This made news a little while ago, but I love Professor Sowell's take on it:
It was a surprise to many (and a shock to media liberals) when three judges on Iowa's Supreme Court were voted off that court in the same recent elections in which a lot of politicians were also sent packing.The people's voice only matters when it serves and protects the far-Left agenda. When it doesn't the people are well...idiots.
These judges had taken it upon themselves to rule that the voters of Iowa did not have the right to block attempts to change the definition of marriage to include homosexual couples. Here again, the particular issue -- so-called "gay marriage" -- was not as fundamental as the question of depriving the voting public of their right to decide what kinds of laws they want to live under.
That is ultimately a question of deciding what kind of country this is to be -- one ruled by "we the people" or one where the notions of an arrogant elite are to be imposed, whether the people agree or not.
Those who believe in gay marriage are free to vote for it.
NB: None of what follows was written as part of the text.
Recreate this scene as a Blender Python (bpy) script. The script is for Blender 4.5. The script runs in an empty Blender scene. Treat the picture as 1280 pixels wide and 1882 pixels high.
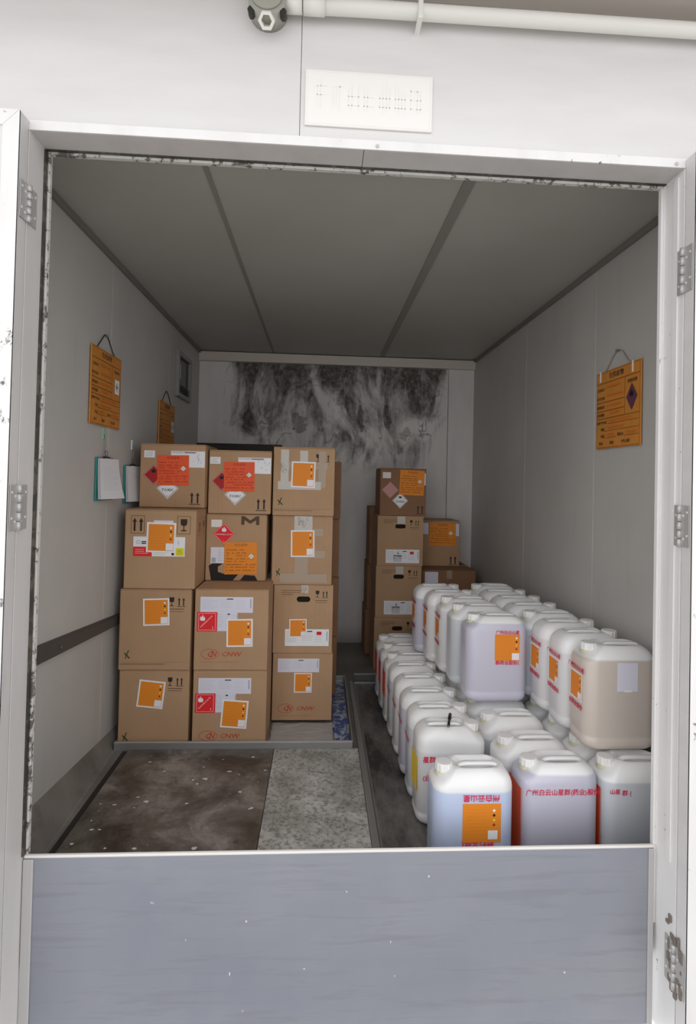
import bpy, bmesh, math, random
from mathutils import Vector, Matrix, Euler
random.seed(7)
R = math.radians
scene = bpy.context.scene
C = scene.collection

# ---------------------------------------------------------------- camera
FPX = 1000.0                     # focal length in pixels of a 1280 x 1882 frame
cam_d = bpy.data.cameras.new('camera')
cam = bpy.data.objects.new('camera', cam_d); C.objects.link(cam)
cam_d.sensor_fit = 'VERTICAL'; cam_d.sensor_height = 36.0
cam_d.lens = FPX / 1882 * 36.0
cam_d.shift_x = -8.0 / 1882; cam_d.shift_y = -74.6 / 1882
cam_d.clip_start = 0.05
yaw, pit, rol = 0.0584, -0.017, 0.0229
Fv = Vector((math.sin(yaw) * math.cos(pit), math.cos(yaw) * math.cos(pit), -math.sin(pit)))
R0 = Vector((math.cos(yaw), -math.sin(yaw), 0)); U0 = R0.cross(Fv)
Rv = R0 * math.cos(rol) + U0 * math.sin(rol); Uv = -R0 * math.sin(rol) + U0 * math.cos(rol)
mw = Matrix((( Rv.x, Uv.x, -Fv.x, 1.1716), (Rv.y, Uv.y, -Fv.y, -1.918), (Rv.z, Uv.z, -Fv.z, 1.5518), (0, 0, 0, 1)))
cam.matrix_world = mw
scene.camera = cam

# ---------------------------------------------------------------- world: flat overcast daylight
wd = bpy.data.worlds.new('overcast'); scene.world = wd; wd.use_nodes = True
bg = wd.node_tree.nodes['Background']
bg.inputs[0].default_value = (0.985, 0.985, 1.0, 1); bg.inputs[1].default_value = 1.0
vs = scene.view_settings
vs.view_transform = 'Standard'; vs.look = 'None'; vs.gamma = 1.0; vs.use_curve_mapping = False
vs.exposure = .70
scene.cycles.max_bounces = 10; scene.cycles.diffuse_bounces = 7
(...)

But, when they lose that vote, it is not the role of judges to nullify the vote and legislate from the bench. Judges who become politicians in robes often lie like politicians as well, claiming that they are just applying the Constitution, when they're in fact exercising powers that the Constitution never gave them. If they're going to act like politicians, then they should be voted out like politicians.
Media liberals, who like what liberal judges do, spring to their defense. The media spin is that judges were voted off the bench because of "unpopular" decisions and that this threatens judicial "independence."
Since this was the first time that a justice of the Iowa Supreme Court was voted off the bench in nearly half a century, it is very doubtful that there was never an "unpopular" court decision in all that time. The media spin about "unpopular" decisions sidesteps the far more important question of whether the judges usurped powers that were never given to them by the Constitution.
As for judicial "independence," that doesn't mean being independent of the laws. Being a judge doesn't mean being given arbitrary powers to enact the liberal agenda from the bench, which means depriving the citizens of their most basic rights that define a free and self-governing people.